Rotterdam, July 3rd 2019: APOC Aviation, the innovative aircraft and engines leasing, trading and part-out specialist, recently participated in a trade conference with Chinese Government representatives in Amsterdam. It is APOC’s intention to expand its global footprint with a trading presence in Asia and it has signed an MOU with its Chinese partners to progress a far-reaching growth plan throughout the region. This is likely to include stock hubs in designated parts of the Chinese mainland together with warehousing and AOG support offices in Hong Kong and Singapore.

According to APOC’s Founder & Managing Director, Max Wooldrik, who attended the trade conference with Barry Lemmers, Chief Financial Officer, APOC Aviation is pursuing a fast-growth strategy and a dynamic programme of investment is already underway. The Company has just acquired three A320 airframes for part-out. MSN 712, 718 and 720 which were formerly acquired by CALC Group (China Aircraft Leasing Group) from China Southern Air Leasing.

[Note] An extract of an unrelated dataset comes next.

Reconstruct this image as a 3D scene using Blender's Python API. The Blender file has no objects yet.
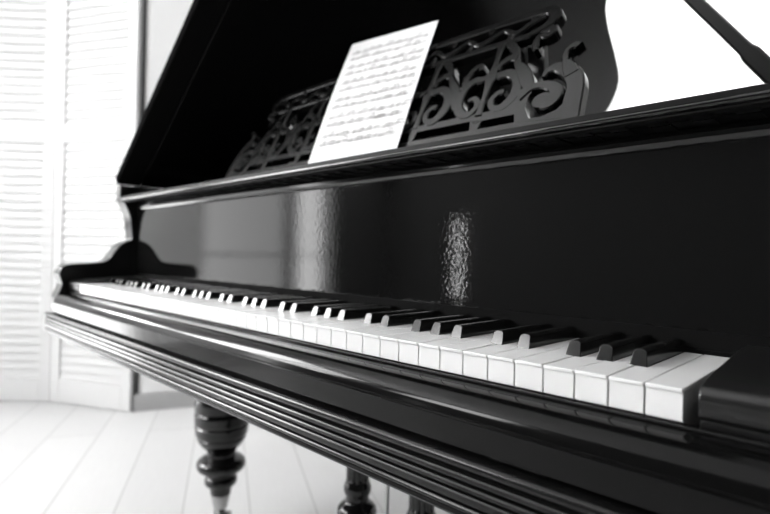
import bpy, bmesh, math, random
from mathutils import Vector, Matrix
random.seed(7)
C = bpy.context.scene.collection
KZ = 0.72                       # height of the white key tops above the floor

# ------------------------------------------------------------------ materials
def new_mat(name):
    m = bpy.data.materials.new(name); m.use_nodes = True
    nt = m.node_tree; b = nt.nodes['Principled BSDF']
    return m, nt, b
def mat(name, v, rough=0.5, metal=0.0, spec=0.5, bump=None, coat=0.0):
    m, nt, b = new_mat(name)
    b.inputs['Base Color'].default_value = (v, v, v, 1)
    b.inputs['Roughness'].default_value = rough
    b.inputs['Metallic'].default_value = metal
    b.inputs['Specular IOR Level'].default_value = spec
    b.inputs['Coat Weight'].default_value = coat
    if bump:
        sc, st, dist = bump
        tc = nt.nodes.new('ShaderNodeTexCoord'); n = nt.nodes.new('ShaderNodeTexNoise')
        n.inputs['Scale'].default_value = sc; n.inputs['Detail'].default_value = 2.0
        bp = nt.nodes.new('ShaderNodeBump'); bp.inputs['Strength'].default_value = st
        bp.inputs['Distance'].default_value = dist
        nt.links.new(tc.outputs['Object'], n.inputs['Vector'])
        nt.links.new(n.outputs['Fac'], bp.inputs['Height'])
        nt.links.new(bp.outputs['Normal'], b.inputs['Normal'])
    return m
def worn_lacquer(name, v, rough, scratch):
    """black lacquer with small worn specks and fine scratches along the rail"""
    m, nt, b = new_mat(name)
    tc = nt.nodes.new('ShaderNodeTexCoord'); mp = nt.nodes.new('ShaderNodeMapping')
    mp.inputs['Scale'].default_value = (14, 90, 90)
    n = nt.nodes.new('ShaderNodeTexNoise'); n.inputs['Scale'].default_value = 1.0; n.inputs['Detail'].default_value = 6
    r = nt.nodes.new('ShaderNodeValToRGB')
    r.color_ramp.elements[0].position = 0.66; r.color_ramp.elements[0].color = (v, v, v, 1)
    r.color_ramp.elements[1].position = 0.74; r.color_ramp.elements[1].color = (scratch,)*3 + (1,)
    bp = nt.nodes.new('ShaderNodeBump'); bp.inputs['Strength'].default_value = 0.12; bp.inputs['Distance'].default_value = 0.0006
    nt.links.new(tc.outputs['Object'], mp.inputs['Vector']); nt.links.new(mp.outputs['Vector'], n.inputs['Vector'])
    nt.links.new(n.outputs['Fac'], r.inputs['Fac']); nt.links.new(r.outputs['Color'], b.inputs['Base Color'])
    nt.links.new(n.outputs['Fac'], bp.inputs['Height']); nt.links.new(bp.outputs['Normal'], b.inputs['Normal'])
    b.inputs['Roughness'].default_value = rough; b.inputs['Specular IOR Level'].default_value = 0.26
    return m
def emit(name, v, s):
    m = bpy.data.materials.new(name); m.use_nodes = True; nt = m.node_tree
    nt.nodes.remove(nt.nodes['Principled BSDF'])
    e = nt.nodes.new('ShaderNodeEmission'); e.inputs['Color'].default_value = (v, v, v, 1); e.inputs['Strength'].default_value = s
    nt.links.new(e.outputs[0], nt.nodes['Material Output'].inputs['Surface'])
    return m
def plank_mat():
    m, nt, b = new_mat('white_planks')
    tc = nt.nodes.new('ShaderNodeTexCoord'); mp = nt.nodes.new('ShaderNodeMapping')
    mp.inputs['Rotation'].default_value = (0, 0, math.radians(-151.2)); mp.inputs['Location'].default_value = (0.2, 0.02, 0)
    br = nt.nodes.new('ShaderNodeTexBrick'); br.offset = 0.37
    br.inputs['Color1'].default_value = (0.61, 0.61, 0.61, 1); br.inputs['Color2'].default_value = (0.575, 0.575, 0.575, 1)
    br.inputs['Mortar'].default_value = (0.38, 0.38, 0.38, 1); br.inputs['Scale'].default_value = 1.0
    br.inputs['Mortar Size'].default_value = 0.0022; br.inputs['Brick Width'].default_value = 1.5; br.inputs['Row Height'].default_value = 0.198
    no = nt.nodes.new('ShaderNodeTexNoise'); mp2 = nt.nodes.new('ShaderNodeMapping'); mp2.inputs['Scale'].default_value = (2, 26, 1)
    no.inputs['Detail'].default_value = 5
    mx = nt.nodes.new('ShaderNodeMix'); mx.data_type = 'RGBA'; mx.blend_type = 'MULTIPLY'; mx.inputs[0].default_value = 0.10
    nt.links.new(tc.outputs['Object'], mp.inputs['Vector']); nt.links.new(mp.outputs['Vector'], br.inputs['Vector'])
    nt.links.new(mp.outputs['Vector'], mp2.inputs['Vector']); nt.links.new(mp2.outputs['Vector'], no.inputs['Vector'])
    nt.links.new(br.outputs['Color'], mx.inputs[6]); nt.links.new(no.outputs['Fac'], mx.inputs[7])
    nt.links.new(mx.outputs[2], b.inputs['Base Color']); b.inputs['Roughness'].default_value = 0.45
    return m

M = dict(
    lacquer=mat('black_lacquer', 0.004, 0.10),
    satin=mat('black_satin', 0.006, 0.28),
    fall=mat('black_polish', 0.004, 0.045, bump=(210, 0.20, 0.0004)),
    rail=worn_lacquer('worn_black_lacquer', 0.006, 0.20, 0.10),
    slip=mat('black_polish_slip', 0.003, 0.12, spec=0.16, bump=(60, 0.05, 0.0006)),
    shelf=mat('black_shelf_lacquer', 0.006, 0.5, spec=0.12),
    desk=mat('black_fretwork_lacquer', 0.005, 0.22, spec=0.42),
    lidm=mat('black_lid_lacquer', 0.004, 0.22, spec=0.15),
    lidedge=mat('black_lid_edge', 0.006, 0.6, spec=0.0),
    ivory=mat('ivory_key', 0.80, 0.22),
    keywood=mat('key_wood', 0.36, 0.6),
    ebony=mat('ebony_key', 0.010, 0.16),
    felt=mat('black_felt', 0.004, 0.95, spec=0.1),
    brass=mat('pale_brass', 0.40, 0.25, metal=1.0),
    rod=mat('dull_brass_rod', 0.45, 0.45, metal=0.6),
    iron=mat('iron_plate', 0.05, 0.4, metal=0.4),
    board=mat('spruce_board', 0.10, 0.5),
    paper=mat('paper', 0.84, 0.8, spec=0.2),
    ink=mat('ink', 0.12, 0.8, spec=0.2),
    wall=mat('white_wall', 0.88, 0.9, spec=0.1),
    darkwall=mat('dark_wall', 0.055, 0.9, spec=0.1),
    ceil=mat('white_ceiling', 0.85, 0.9, spec=0.1),
    base=mat('grey_baseboard', 0.42, 0.5),
    darkstrip=mat('dark_strip', 0.03, 0.5),
    shutter=mat('white_shutter_paint', 0.65, 0.5),
    frame=mat('window_frame_paint', 0.08, 0.5),
    floor=plank_mat(),
)

# ------------------------------------------------------------------ mesh helpers
def link(name, bm, m, parent=None, origin=(0, 0, 0), smooth=35, bevel=None, label=None):
    """bm is in room coordinates (z from the floor); origin becomes the object's own origin"""
    o3 = Vector(origin)
    pw = Vector(parent['_o']) if parent else Vector((0, 0, 0))
    base = pw if parent else o3
    bmesh.ops.remove_doubles(bm, verts=bm.verts, dist=1e-6)
    bmesh.ops.recalc_face_normals(bm, faces=bm.faces)
    bm.transform(Matrix.Translation(-base))
    me = bpy.data.meshes.new(name); bm.to_mesh(me); bm.free()
    for mm in (m if isinstance(m, (list, tuple)) else [m]): me.materials.append(mm)
    if smooth:
        me.shade_smooth(); me.set_sharp_from_angle(angle=math.radians(smooth))
    o = bpy.data.objects.new(name, me); C.objects.link(o)
    if parent: o.parent = parent; o['_o'] = tuple(base)
    else: o.location = base; o['_o'] = tuple(base)
    if bevel:
        b = o.modifiers.new('bevel', 'BEVEL'); b.width = bevel; b.segments = 3; b.limit_method = 'ANGLE'; b.angle_limit = math.radians(40)
        b.harden_normals = False
    if label: o['label'] = label
    return o
def thing(name, label, cat, loc, group=None):
    o = bpy.data.objects.new(name, None); C.objects.link(o); o.location = loc; o.empty_display_size = 0.1
    o['_o'] = tuple(loc); o['label'] = label; o['category'] = cat
    if group: o['group'] = group
    return o
def P(x, y, z): return Vector((x, y, z + KZ))
def box(bm, a, b, mi=0):
    x0, y0, z0 = a; x1, y1, z1 = b
    v = [bm.verts.new(P(x, y, z)) for x in (x0, x1) for y in (y0, y1) for z in (z0, z1)]
    for f in ((0, 1, 3, 2), (4, 6, 7, 5), (0, 4, 5, 1), (2, 3, 7, 6), (0, 2, 6, 4), (1, 5, 7, 3)):
        fc = bm.faces.new([v[i] for i in f]); fc.material_index = mi
def loft(bm, rings, caps=True, closed=True):
    rs = [[bm.verts.new(p) for p in r] for r in rings]
    n = len(rs[0])
    for a, b in zip(rs, rs[1:]):
        for i in range(n if closed else n - 1):
            bm.faces.new((a[i], a[(i + 1) % n], b[(i + 1) % n], b[i]))
    if caps:
        bm.faces.new(rs[0][::-1]); bm.faces.new(rs[-1])
    return rs
def extrude_x(bm, prof, x0, x1, n=1):
    loft(bm, [[P(x0 + (x1 - x0) * i / n, y, z) for y, z in prof] for i in range(n + 1)])
def extrude_z(bm, plan, z0, z1):
    loft(bm, [[P(x, y, z0) for x, y in plan], [P(x, y, z1) for x, y in plan]])
def lathe(bm, x, y, prof, n=40, flute=None):
    """prof: list of (z, radius); flute: (count, depth, z_low, z_high)"""
    rings = []
    for z, r in prof:
        ring = []
        for i in range(n):
            a = 2 * math.pi * i / n; rr = r
            if flute and flute[2] <= z <= flute[3]: rr = r - flute[1] * (0.5 + 0.5 * math.cos(a * flute[0])) ** 2
            ring.append(P(x + rr * math.cos(a), y + rr * math.sin(a), z))
        rings.append(ring)
    loft(bm, rings)
def arc(cy, cz, r, a0, a1, n=8, ry=None):
    ry = r if ry is None else ry
    return [(cy + ry * math.cos(math.radians(a0 + (a1 - a0) * i / n)), cz + r * math.sin(math.radians(a0 + (a1 - a0) * i / n))) for i in range(n + 1)]
def spline(pts, k=8):
    """Catmull-Rom through tuples of any length"""
    out = []; n = len(pts); d = len(pts[0])
    for i in range(n - 1):
        p0 = pts[max(i - 1, 0)]; p1 = pts[i]; p2 = pts[i + 1]; p3 = pts[min(i + 2, n - 1)]
        for j in range(k):
            t = j / k
            out.append(tuple(0.5 * ((2 * p1[c]) + (-p0[c] + p2[c]) * t + (2 * p0[c] - 5 * p1[c] + 4 * p2[c] - p3[c]) * t * t
                                    + (-p0[c] + 3 * p1[c] - 3 * p2[c] + p3[c]) * t ** 3) for c in range(d)))
    out.append(tuple(pts[-1]))
    return out

# ------------------------------------------------------------------ THE PIANO
XL, XR = -1.27, 0.055            # inner faces of the two arms
PO = (-0.60, 0.80, 0.0)
piano = thing('grand_piano', 'old black lacquered grand piano with open lid, carved music desk and turned legs', 'piano', PO)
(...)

“This was APOC’s first significant deal in China” says Wooldrik. “The acquisition of these three A320 airframes heralds our intention to expand our business in Asia and using local tear-down specialists maximises cost-efficiency from the outset. We’re retaining CALC Group’s MRO joint venture, FL ARI Aircraft Maintenance & Engineering Company Ltd (“FL ARI”), to perform the part-out in CALC’s aircraft recycling facility located in Harbin, China.”

The part-out process is expected to be completed this Summer and stock will be strategically offered in the Asian market, or partly shipped back to APOC’s warehouse in The Netherlands.

The Company is continually adding to its commercial aircraft parts stock through targeted purchase of end-of-life narrow-body airframes and will soon be announcing a fourth transaction in China. APOC’s new engine trading division is also building engine stock for trading, leasing or teardown with a focus on CFM56-3/5A/5B/7B and V2500-A5 engines.